5. Do any of the presidential candidates, or anyone in Congress, have strong ideas about what policies are needed to address all this?
No, because the political class doesn’t understand the scope of the mess, or their role in creating it. First thing, we need to figure out what a “normal” growth rate is, without all the stimulation from excessive monetary expansion by the Fed and real estate speculation. That growth rate is going to be lower than we want, in part because Americans refuse to acknowledge that we have an economy that doesn’t produce wealth. We no longer extract or manufacture in America. We produce consumer goods and services, mostly for one another.
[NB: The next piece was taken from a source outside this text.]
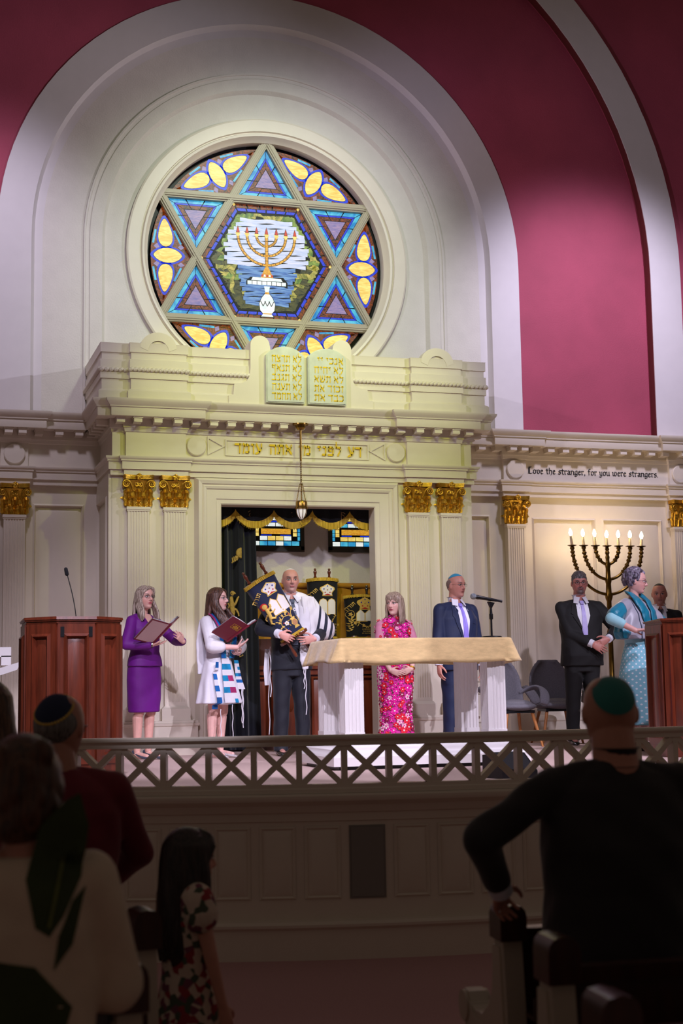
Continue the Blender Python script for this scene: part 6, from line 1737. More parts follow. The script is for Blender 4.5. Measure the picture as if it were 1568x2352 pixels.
# 1 ---- woman in purple
p = Person('woman in a purple skirt suit and glasses reading from an open book', (2.37, 14.10, DECK), radians(-147), 1.655, 'f', skin_mat('skin_fair_woman', FAIR, (190, 84, 96), (110, 86, 74)), head=(-6, -2, 0),
           rw=(.105, .225, 1.085), lw=(-.190, .345, 1.115), rp=(1, -.5, -.5), lp=(-1, -.4, -.6), rh=((-.85, .45, .12), (0, .1, 1), .25), lh=((.78, .05, .58), (0, -1, .2), .35), feet=.075)
p.finish(); k = p.k
PURP = fabric('purple_crepe', srgb(104, 4, 128), .65, .06, .08, .05)
mb = MB(); mb.loft(rings([(.935 * k, .200 * k, .135 * k, .01), (1.0 * k, .190 * k, .130 * k, .01), (1.09 * k, .158 * k, .115 * k, .01), (1.22 * k, .165 * k, .122 * k, .012), (1.32 * k, .175 * k, .125 * k, .005), (1.41 * k, .165 * k, .095 * k, -.01), (1.46 * k, .12 * k, .06 * k, -.025), (1.475 * k, .08 * k, .055 * k, -.03)]))
for sd in (1, -1): mb.cap((sd * .05, -.02, 1.435 * k), p.S[sd], .034 * k, .056 * k)
p.sleeves(mb, (.060, .055, .046), .86); j = p.garment(mb, 'jacket', PURP, .007, 4, .0025); bv = bvh(j.data)
p.decal(bv, [(-.055, 1.47 * k), (.055, 1.47 * k), (.012, 1.285 * k), (-.004, 1.275 * k)], .003, 'neckline', p.skin, .003, label='bare skin in the v neckline')
mb = MB(); mb.tube([(0 + .085 * sin(a), .118 - .05 * (1 - cos(a)) , 1.36 * k + .11 * (1 - cos(a))) for a in [-.9 + 1.8 * i / 14 for i in range(15)]], .0014, 5); mb.ell((0, .128, 1.352 * k), .006, None, 8, 6); mb.build('necklace', SILVER, p.t)
mb = MB(); mb.loft(rings([(.475 * k, .175 * k, .125 * k, .0), (.60 * k, .185 * k, .130 * k, 0), (.80 * k, .196 * k, .130 * k, 0), (.93 * k, .186 * k, .122 * k, 0), (1.0 * k, .17 * k, .11 * k, 0)])); p.garment(mb, 'skirt', PURP, .008, 3, .002)
p.glasses('rect', mat('dark_frame', srgb(36, 30, 34), .4)); p.shoes(mat('silver_shoe_leather', srgb(96, 104, 122), .2, .6), 'pump')
long_hair(p, hair_mat('ash_blonde_hair', (104, 84, 70), (200, 182, 166)), .235, .022, .004, .06, 1.05, part=-1)
mb = MB(); a = p.E[1].lerp(p.W[1], .97); b = p.E[1].lerp(p.W[1], 1.03); mb.tube([a, b], .031, 16); mb.build('wrist_watch', SILVER, p.t)
M = person_matrix(p) @ Matrix.Translation((.085, .330, 1.185)) @ Matrix.Rotation(radians(6), 4, 'Z') @ Matrix.Rotation(radians(38), 4, 'X') @ Matrix.Rotation(radians(6), 4, 'Y')
MAROON = mat('maroon_bookcloth', srgb(118, 22, 44), .55, bump=.1, bscale=300)
book('prayer_book', 'open maroon book with pale endpapers held by the woman in purple', M, MAROON, .225, .285, 20, mat('endpaper_pink', srgb(206, 176, 176), .8))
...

The big question now to ask politicians is: how do we get America focused again on being a productive economy, and focus less on the manic, speculative economy that’s led by the financial sector and equally inane groups like the realtors? But the Chuck Schumers of the world, from both parties, get a lot of money from the finance industry, which is why the Democrats and Republicans stopped talking pretty quickly about equalizing the taxation of carried interest by private equity funds. Both the Republicans and Democrats have given the financial services industry everything it wanted. The finance sector has endless amounts of money to influence politics and can outgun the bank regulators every time.

6. What should the next president do, on the economic front, during his or her first 100 days in office?
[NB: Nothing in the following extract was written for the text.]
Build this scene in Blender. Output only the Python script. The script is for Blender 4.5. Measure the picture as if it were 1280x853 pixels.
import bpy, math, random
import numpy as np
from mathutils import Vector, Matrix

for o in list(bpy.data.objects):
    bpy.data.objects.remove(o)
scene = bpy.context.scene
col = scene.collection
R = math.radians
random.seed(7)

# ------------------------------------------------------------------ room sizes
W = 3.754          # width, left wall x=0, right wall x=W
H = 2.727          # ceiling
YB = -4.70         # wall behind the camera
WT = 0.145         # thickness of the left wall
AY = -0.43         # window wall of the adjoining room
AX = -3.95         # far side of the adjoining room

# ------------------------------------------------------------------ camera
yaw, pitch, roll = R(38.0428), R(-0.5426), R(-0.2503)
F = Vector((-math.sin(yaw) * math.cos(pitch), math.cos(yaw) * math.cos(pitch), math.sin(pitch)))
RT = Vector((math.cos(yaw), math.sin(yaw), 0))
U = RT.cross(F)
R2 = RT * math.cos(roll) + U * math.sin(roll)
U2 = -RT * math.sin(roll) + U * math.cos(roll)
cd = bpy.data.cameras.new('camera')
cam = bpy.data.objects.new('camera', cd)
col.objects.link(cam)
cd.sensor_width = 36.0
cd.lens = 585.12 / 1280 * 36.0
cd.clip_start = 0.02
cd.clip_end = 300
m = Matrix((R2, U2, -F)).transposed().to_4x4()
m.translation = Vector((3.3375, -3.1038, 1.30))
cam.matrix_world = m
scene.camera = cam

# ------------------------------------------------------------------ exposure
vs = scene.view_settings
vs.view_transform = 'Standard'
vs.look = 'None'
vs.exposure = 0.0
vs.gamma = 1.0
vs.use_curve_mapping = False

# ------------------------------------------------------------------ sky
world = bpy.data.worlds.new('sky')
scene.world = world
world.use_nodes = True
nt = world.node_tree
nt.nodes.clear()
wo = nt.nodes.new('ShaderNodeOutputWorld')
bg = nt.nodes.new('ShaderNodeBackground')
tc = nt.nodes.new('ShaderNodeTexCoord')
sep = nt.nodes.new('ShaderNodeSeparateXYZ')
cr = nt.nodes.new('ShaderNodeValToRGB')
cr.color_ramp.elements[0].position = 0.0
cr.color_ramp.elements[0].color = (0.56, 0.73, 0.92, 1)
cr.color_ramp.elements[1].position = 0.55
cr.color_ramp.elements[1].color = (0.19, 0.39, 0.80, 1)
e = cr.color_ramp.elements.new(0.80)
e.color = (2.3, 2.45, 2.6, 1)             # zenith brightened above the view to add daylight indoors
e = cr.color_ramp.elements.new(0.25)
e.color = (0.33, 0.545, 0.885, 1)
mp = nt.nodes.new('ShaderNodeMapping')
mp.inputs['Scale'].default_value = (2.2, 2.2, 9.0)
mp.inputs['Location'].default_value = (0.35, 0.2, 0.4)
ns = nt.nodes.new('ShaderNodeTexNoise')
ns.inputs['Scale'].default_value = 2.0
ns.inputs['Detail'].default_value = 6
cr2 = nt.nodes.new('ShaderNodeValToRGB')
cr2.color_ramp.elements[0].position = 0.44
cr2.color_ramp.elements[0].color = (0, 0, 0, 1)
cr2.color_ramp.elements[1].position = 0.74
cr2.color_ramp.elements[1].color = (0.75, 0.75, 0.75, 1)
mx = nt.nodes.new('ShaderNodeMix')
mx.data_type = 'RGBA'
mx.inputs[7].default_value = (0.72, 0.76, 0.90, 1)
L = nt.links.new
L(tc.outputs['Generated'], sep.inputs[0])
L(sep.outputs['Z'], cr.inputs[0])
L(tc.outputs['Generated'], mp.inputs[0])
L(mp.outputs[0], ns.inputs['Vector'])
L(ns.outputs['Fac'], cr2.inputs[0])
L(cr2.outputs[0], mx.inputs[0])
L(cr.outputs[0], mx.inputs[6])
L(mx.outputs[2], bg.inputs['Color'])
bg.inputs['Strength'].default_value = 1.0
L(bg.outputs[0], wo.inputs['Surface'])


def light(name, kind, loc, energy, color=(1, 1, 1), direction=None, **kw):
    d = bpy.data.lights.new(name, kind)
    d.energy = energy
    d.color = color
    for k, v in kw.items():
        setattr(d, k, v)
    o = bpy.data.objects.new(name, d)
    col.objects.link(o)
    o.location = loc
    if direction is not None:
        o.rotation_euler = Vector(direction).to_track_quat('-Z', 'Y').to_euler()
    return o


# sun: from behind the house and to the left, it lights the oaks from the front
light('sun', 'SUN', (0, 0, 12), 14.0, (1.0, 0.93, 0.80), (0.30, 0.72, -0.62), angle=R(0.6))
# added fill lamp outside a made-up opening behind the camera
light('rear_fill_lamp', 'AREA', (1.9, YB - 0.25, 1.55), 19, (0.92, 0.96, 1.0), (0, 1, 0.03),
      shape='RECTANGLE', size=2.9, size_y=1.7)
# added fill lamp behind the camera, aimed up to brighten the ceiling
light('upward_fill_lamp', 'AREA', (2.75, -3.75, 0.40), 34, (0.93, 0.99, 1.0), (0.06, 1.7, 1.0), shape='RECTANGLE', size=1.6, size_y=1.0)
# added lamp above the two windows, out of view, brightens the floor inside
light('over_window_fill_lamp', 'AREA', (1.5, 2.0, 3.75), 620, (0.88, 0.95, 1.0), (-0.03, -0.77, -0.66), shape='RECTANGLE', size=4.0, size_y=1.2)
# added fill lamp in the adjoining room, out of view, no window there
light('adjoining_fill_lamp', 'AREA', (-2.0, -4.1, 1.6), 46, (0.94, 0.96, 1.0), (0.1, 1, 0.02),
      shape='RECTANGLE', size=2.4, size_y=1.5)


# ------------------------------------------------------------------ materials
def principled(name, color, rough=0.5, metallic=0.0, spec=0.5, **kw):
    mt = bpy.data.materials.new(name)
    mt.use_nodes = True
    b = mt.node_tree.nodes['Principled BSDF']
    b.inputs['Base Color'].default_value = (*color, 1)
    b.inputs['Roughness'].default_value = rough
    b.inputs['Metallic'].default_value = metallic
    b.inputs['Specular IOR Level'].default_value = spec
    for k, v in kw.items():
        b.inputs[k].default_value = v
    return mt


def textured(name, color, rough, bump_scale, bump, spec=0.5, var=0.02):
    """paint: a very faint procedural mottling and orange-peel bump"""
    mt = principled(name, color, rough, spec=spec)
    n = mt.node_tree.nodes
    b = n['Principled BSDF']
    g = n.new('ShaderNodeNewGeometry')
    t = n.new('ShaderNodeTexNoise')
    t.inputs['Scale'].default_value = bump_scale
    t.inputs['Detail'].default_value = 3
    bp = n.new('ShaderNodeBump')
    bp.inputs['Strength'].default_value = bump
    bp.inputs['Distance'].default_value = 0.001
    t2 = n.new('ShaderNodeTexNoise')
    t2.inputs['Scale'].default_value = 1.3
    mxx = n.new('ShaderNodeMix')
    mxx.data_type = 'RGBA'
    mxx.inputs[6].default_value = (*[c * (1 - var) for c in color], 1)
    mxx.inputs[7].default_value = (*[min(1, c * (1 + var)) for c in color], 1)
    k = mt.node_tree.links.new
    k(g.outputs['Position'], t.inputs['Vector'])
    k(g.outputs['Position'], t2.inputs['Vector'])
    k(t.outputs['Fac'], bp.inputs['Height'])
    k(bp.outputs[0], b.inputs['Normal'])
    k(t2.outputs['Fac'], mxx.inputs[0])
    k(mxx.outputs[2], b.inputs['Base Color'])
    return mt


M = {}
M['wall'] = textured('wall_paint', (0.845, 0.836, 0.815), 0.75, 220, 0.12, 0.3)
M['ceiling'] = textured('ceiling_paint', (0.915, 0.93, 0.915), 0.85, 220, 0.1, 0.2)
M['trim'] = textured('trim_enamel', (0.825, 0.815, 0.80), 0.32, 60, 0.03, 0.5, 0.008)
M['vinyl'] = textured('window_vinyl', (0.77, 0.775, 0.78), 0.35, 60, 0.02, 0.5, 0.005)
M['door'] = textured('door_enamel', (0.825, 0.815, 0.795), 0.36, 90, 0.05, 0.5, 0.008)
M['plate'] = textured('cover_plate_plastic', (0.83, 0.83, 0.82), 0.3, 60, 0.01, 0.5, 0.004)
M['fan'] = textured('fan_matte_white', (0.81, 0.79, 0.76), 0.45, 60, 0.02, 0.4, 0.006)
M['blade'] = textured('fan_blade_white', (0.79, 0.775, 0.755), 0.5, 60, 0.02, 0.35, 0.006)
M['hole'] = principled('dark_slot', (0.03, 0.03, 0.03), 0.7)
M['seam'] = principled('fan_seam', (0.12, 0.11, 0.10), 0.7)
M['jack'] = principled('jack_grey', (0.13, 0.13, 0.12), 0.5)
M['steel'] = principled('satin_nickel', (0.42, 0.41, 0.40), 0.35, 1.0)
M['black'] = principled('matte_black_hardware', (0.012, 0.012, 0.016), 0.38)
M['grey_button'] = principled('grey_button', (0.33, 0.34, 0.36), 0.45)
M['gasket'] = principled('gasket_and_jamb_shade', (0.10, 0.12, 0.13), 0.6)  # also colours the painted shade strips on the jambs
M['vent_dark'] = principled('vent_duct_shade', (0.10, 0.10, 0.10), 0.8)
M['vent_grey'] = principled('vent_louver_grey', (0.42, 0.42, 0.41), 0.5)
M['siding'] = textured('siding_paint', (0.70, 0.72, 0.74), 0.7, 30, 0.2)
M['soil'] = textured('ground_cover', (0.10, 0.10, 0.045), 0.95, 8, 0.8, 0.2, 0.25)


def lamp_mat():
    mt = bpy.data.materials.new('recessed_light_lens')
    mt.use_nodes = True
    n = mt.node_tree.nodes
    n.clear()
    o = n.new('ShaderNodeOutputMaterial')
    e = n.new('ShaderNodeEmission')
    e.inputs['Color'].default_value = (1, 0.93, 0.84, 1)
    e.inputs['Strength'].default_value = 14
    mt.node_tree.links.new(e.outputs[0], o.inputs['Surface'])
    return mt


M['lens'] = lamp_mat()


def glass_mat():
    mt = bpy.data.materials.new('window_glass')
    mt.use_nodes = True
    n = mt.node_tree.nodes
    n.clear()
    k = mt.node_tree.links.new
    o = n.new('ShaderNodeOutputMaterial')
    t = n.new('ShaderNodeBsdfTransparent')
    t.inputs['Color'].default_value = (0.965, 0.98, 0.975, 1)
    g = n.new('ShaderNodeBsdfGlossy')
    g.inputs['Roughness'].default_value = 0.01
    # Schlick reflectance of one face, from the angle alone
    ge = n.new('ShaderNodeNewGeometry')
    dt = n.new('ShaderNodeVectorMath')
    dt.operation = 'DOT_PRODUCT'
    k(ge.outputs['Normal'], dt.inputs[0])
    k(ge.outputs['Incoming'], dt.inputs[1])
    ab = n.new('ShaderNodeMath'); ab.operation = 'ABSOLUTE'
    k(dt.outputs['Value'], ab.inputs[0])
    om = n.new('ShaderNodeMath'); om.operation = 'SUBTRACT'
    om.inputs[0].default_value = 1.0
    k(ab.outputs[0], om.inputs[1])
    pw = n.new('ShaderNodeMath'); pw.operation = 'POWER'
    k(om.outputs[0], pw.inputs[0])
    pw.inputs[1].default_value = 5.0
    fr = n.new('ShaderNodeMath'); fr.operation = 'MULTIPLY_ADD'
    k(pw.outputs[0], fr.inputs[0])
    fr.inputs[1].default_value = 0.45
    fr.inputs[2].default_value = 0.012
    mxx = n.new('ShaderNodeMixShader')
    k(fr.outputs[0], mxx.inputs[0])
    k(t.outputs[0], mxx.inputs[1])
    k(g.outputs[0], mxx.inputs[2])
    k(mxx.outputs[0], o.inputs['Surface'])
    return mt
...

First thing we need to make a serious effort to attack federal spending and eliminate the federal budget deficit. If we do not get our public sector finances under control quickly, the dollar will collapse and we could see much higher interest rates, capital controls and tariffs imposed in the U.S., incredible as that may sound. We are not very far away from a time when foreigners will be explicitly dictating terms to the U.S. Treasury and private companies when we need to borrow money. Our future as a sovereign nation depends upon our ability to govern our financial behavior, both in the public arena and in private financial markets. This means avoiding costly adventures like the war in Iraq and probably maintaining a much smaller U.S. military in the future, but fiscal sobriety will also require painful domestic spending cuts.

Second, we need to appoint some seasoned bankers to the Federal Reserve board and other key fiscal and regulatory positions in the US government. For the past two decades, both monetary policy and financial regulation in the U.S. has been dominated by academic economists who think that gaming instruments like derivatives are good for the economy and for the safety and soundness of our banking system. This is madness. We need to restrict bank dealing in unregistered securities like CDOs, require the registration of all securities sold to public pension funds and force Wall Street to trade all derivatives on exchanges, with proper oversight and disclosure. We don’t need more regulation, but we do need to enforce existing laws and impose greater personal and market discipline and transparency on private banks and bankers. Selling a security that is designed to be misleading and defraud investors is a felony and those responsible for such acts should do prison time.